しかし、翌1977年、同じく富士スピードウェイで開催された第2回F1日本GPにおいて、6週目に14位を走るジル・ヴィルヌーブのフェラーリが1コーナーでエスケープエリアにダイブして、観客一人と警備員一人が死亡し7名が重軽傷を負うという痛ましい事故が発生したことに加え、興行的にも大きな赤字を生んだことから、日本におけるF1GPはわずか2回で打ち切られることとなります。
日本におけるF1の歴史は、一旦ここで途絶えることになりました。そして再び日本におけるF1の歴史が動き出す1987年の鈴鹿開催まで、日本のモータースポーツファンは10年という歳月を待たなければなりませんでした。
こう考えていくと、1970年代に暮らす日本人にはモータースポーツは案外馴染みが薄い存在だったのかもしれません。確かに、私の知る範囲でも70年代後半の富士スピードウェイや鈴鹿サーキット、筑波サーキットには、ツーリングカーレースやプロダクションレースを中心としたいわゆる「草レース場」の(少しアウトローな)匂いが確かにあったような気がします。

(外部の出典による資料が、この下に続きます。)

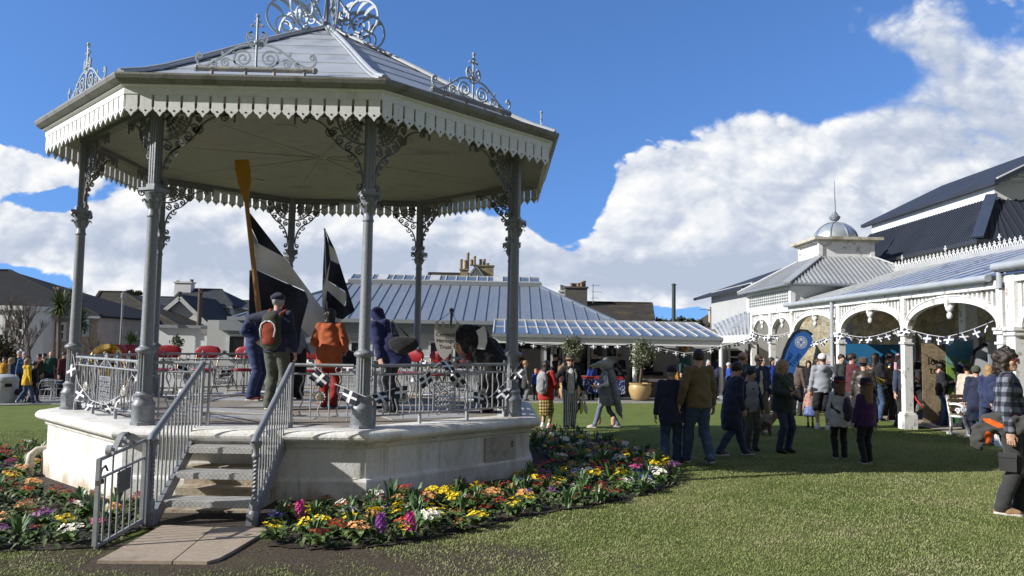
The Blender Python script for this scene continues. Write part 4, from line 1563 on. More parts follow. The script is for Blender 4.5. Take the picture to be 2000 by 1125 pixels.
mb.bar((g1.x, 68.5, g1.z + .12), (g2.x + .15, 68.5, g0.z), 1.2, .14)
part(mb, 'gable_roof', FASCG, h6)
h7, _, _ = house('lichen_roof_house', 'house with long dark lichened roof and broad grey chimney right of the cafe', (1080, 1277, 624), (1110, 1272, 591), 54, 58, RENDERW, SLATE_L)
chimney(h7, 1103, 1146, 561, 590, 57.5, BRICKC, [(1117, 553), (1123, 553), (1130, 553), (1136, 551), (1141, 548)], mat('dark_buff_pot', (.22, .15, .10), .9), 1.)
chimney(h7, 1091, 1104, 568, 590, 58.8, RENDERW, [(1094, 556), (1099, 557)], mat('white_pot', (.5, .5, .48), .9), 1.)
mb = MB()
p = P(1158, 592, 57)
mb.tube([p, (p.x, p.y, P(1158, 555, 57).z)], .03, 6)
for v_, w_ in ((557, .5), (570, .7), (582, .4)):
	q = P(1158, v_, 57)
	mb.bar((q.x - .1, q.y, q.z), (q.x + w_, q.y, q.z), .03, .03)
part(mb, 'aerial', IRON_D, h7)
h8, _, _ = house('solar_house', 'brown-roofed house with a bank of dark solar panels beside the veranda', (1380, 1500, 640), (1408, 1500, 600), 58, 62, PINKW, SLATE_L)
chimney(h8, 1386, 1398, 603, 640, 58.6, mat('cream_stack', (.42, .37, .28), .9), [(1389, 600), (1395, 600)], mat('red_pot', (.25, .12, .08), .9), .8)
a, b_, c_, d_ = P(1396, 634, 58.2), P(1490, 638, 58.2), P(1490, 602, 61.6), P(1418, 602, 61.6)
nn = (b_ - a).cross(d_ - a).normalized()
mb = MB()
mb.slab([q + nn * .25 for q in (a, b_, c_, d_)], .1)
pn = part(mb, 'solar_panel', glazed('solar_cell', (.012, .018, .05), .1), h8)
mb = MB()
for t in np.linspace(0, 1, 8):
	mb.bar(a.lerp(b_, t) + nn * .27, d_.lerp(c_, t) + nn * .27, .05, .04, nn)
for t in (0, .33, .66, 1):
	mb.bar(a.lerp(d_, t) + nn * .27, b_.lerp(c_, t) + nn * .27, .05, .04, nn)
o = mb.build('panel_frame', mat('grey_panel_frame', (.3, .31, .33), .5), pn)
o.data.transform(Matrix.Translation(-h8.location))

for u, v0, v1, Y, r, lab, m_, nm in [(1316, 557, 640, 46, .13, 'tall dark slim pole rising behind the cafe canopy', mat('dark_green_pole', (.035, .05, .045), .6), 'tall_pole'),
									(392, 563, 640, 48, .15, 'brown timber pole before the white terrace', mat('brown_timber_pole', (.10, .075, .055), .9), 'timber_pole'),
									(240, 584, 700, 36, .05, 'thin grey lamp post by the palms at the left', mat('grey_lamp_post', (.25, .26, .27), .5), 'lamp_post'),
									(1350 + 38, 602, 640, 52, .04, 'thin aerial mast with crossbars beside the solar panel house', IRON_D, 'aerial_mast')]:
	a = P(u, v0, Y)
	g_ = gz(a.x, Y)
	t = thing(nm, lab, 'pole', (a.x, Y, g_))
	mb = MB()
	mb.tube([(a.x, Y, g_ - .2), (a.x, Y, a.z)], [r, r * .85], 10)
	part(mb, 'shaft', m_, t, smooth=40)
	if nm == 'aerial_mast':
		mb = MB()
		mb.bar((a.x - .75, Y, a.z - .1), (a.x + .2, Y, a.z - .1), .04, .04)
		for q in range(5):
			mb.bar((a.x - .7 + q * .18, Y - .2, a.z - .1), (a.x - .7 + q * .18, Y + .2, a.z - .1), .03, .03)
		part(mb, 'aerial', m_, t)
	elif nm == 'lamp_post':
		mb = MB()
		mb.lathe([(.05, 0), (.09, .05), (.09, .25), (.03, .3)], (a.x, Y, a.z), 10)
		part(mb, 'lamp_head', m_, t)
	elif nm == 'timber_pole':
		mb = MB()
		mb.bar((a.x - .05, Y, a.z - .25), (a.x + .12, Y, a.z - .25), .35, .10)
		part(mb, 'pole_bracket', m_, t)
	else:
		mb = MB()
		mb.lathe([(.15, 0), (.15, .06), (.05, .1)], (a.x, Y, a.z), 10)
		part(mb, 'pole_cap', m_, t)

# ------------------------------------------------------------------ hall with its dark roofs, stone wall
AX = 9.45
WX = 13.4
hl = thing('hall_building', 'large hall with dark blue metal mansard roof, white clerestory and stone walls at the right', 'building', (WX + 4, 24, gz(WX, 24)))
mb = MB()
mb.box((WX + .3, 26, 1.9), (.6, 26, 5.2))
part(mb, 'stone_wall', STONE, hl)
mb = MB()
mb.box((WX + 5.2, 28, 2.2), (9, 10.2, 5.6))
part(mb, 'wall', RENDERG, hl)
ze, zt = 5.0, 6.50
c0, c1 = Vector((13.85, 22.9, ze)), Vector((15.05, 24.1, zt))
f0, f1 = Vector((13.85, 33.5, ze)), Vector((15.05, 32.3, zt))
r0, r1 = Vector((23, 22.9, ze)), Vector((22, 24.1, zt))
mb = MB()
mb.add([f0, c0, c1, f1, r0, r1, Vector((23, 33.5, ze)), Vector((22, 32.3, zt))], [(0, 1, 2, 3), (1, 4, 5, 2), (0, 3, 7, 6), (4, 6, 7, 5), (3, 2, 5, 7), (0, 6, 4, 1)])
rf = part(mb, 'mansard_roof', NAVY, hl)
mb = MB()
for i in range(64):
	t = (i + .5) / 64
	p = f0.lerp(c0, t)
	q = f1.lerp(c1, t)
	q = Vector((c1.x, min(max(p.y, c1.y), f1.y), zt))
	mb.bar(p, q, .05, .05, (-1, 0, .8))
for i in range(34):
	p = Vector((13.95 + i * .26, 22.9, ze))
	mb.bar(p, (max(p.x, c1.x), 24.1, zt), .05, .05, (0, -1, .8))
o = mb.build('roof_rib', NAVY, rf)
o.data.transform(Matrix.Translation(-hl.location))
mb = MB()
mb.bar(c0 + Vector((-.03, -.03, .06)), c1 + Vector((-.03, -.03, .1)), .32, .06, (-1, -1, 1.2))
part(mb, 'hip_cap', mat('hip_cap_metal', (.045, .06, .095), .4, .2), hl)
mb = MB()
mb.box((13.82, 28.2, ze - .06), (.14, 10.8, .12))
mb.box((18.4, 22.86, ze - .06), (9.2, .14, .12))
part(mb, 'gutter', mat('black_gutter', (.03, .035, .045), .5), hl)
mb = MB()
mb.box((18.6, 28.2, 6.72), (7.0, 8.3, .62))
part(mb, 'clerestory', mat('white_clerestory_board', (.66, .67, .68), .6, 0, .06, 1.), hl)
# upper gabled roof
ue = 7.02
xa, xb, xm, zr = 14.98, 22.4, 18.4, 8.75
mb = MB()
mb.slab([(xa, 32.9, ue), (xa, 23.7, ue), (xm, 23.7, zr), (xm, 32.9, zr)], .14)
mb.slab([(xb, 23.7, ue), (xb, 32.9, ue), (xm, 32.9, zr), (xm, 23.7, zr)], .14)
mb.box((xa - .02, 28.3, ue - .10), (.14, 9.2, .13))
part(mb, 'upper_roof', NAVY, hl)
mb = MB()
mb.prism([(xa + .4, ue - .02), (xb - .4, ue - .02), (xm, zr - .22)], (0, 24.0, 0), (1, 0, 0), (0, 0, 1), .1, 0)
for i in range(12):
	z_ = ue + .05 + i * .125
	w_ = (zr - .22 - z_) / (zr - .2 - ue) * (xm - xa - .4)
	if w_ > .1:
		mb.bar((xm - w_, 23.92, z_), (xm + w_, 23.92, z_), .05, .07)
mb.bar((xa + .1, 23.8, ue - .02), (xm, 23.8, zr - .10), .1, .2)
mb.bar((xm, 23.8, zr - .10), (xb - .1, 23.8, ue - .02), .1, .2)
part(mb, 'louvred_gable', WHITE, hl)
# low wing with hipped roof behind the turret
mb = MB()
e0, e1 = P(1449, 560, 37), P(1700, 556, 37)
q0, q1 = P(1588, 503, 42), P(1700, 500, 42)
mb.slab([e0, Vector((e1.x, 37, e0.z)), Vector((q1.x, 42, q0.z)), q0], .15)
mb.slab([Vector((e0.x, 47, e0.z)), e0, q0], .15)
part(mb, 'wing_roof', NAVY, hl)
mb = MB()
mb.box(((e0.x + e1.x) / 2 + .3, 41, (e0.z - 2.2) / 2 + .4), (e1.x - e0.x - .5, 7.6, e0.z + 1.9))
part(mb, 'wing_wall', RENDERG, hl)
mb = MB()
mb.box(((e0.x + e1.x) / 2, 37.02, e0.z - .26), (e1.x - e0.x, .12, .34))
part(mb, 'wing_fascia', FRAMEW, hl)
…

1980年代後半から90年前半代にかけてのF1を中心とした日本のモータースポーツの隆盛を思うと、少なくとも日本においてはモータースポーツの人気は経済の勢いを映す鏡であると言えるのかもしれません。
一方、一定期間モータースポーツがブームにならないでいると、モータースポーツの楽しさを知らない世代が世の中のほとんどを占めることとなり、モータースポーツ自体が極めてマイナーな存在になってしまう可能性もまた考えられます。モータースポーツの素晴らしさを理解し日本の社会に根付かせるためには、(今回の「rush」の公開なども含め)折に触れ、その魅力を発信し続けることが大切なのだろうなと改めて感じた次第です。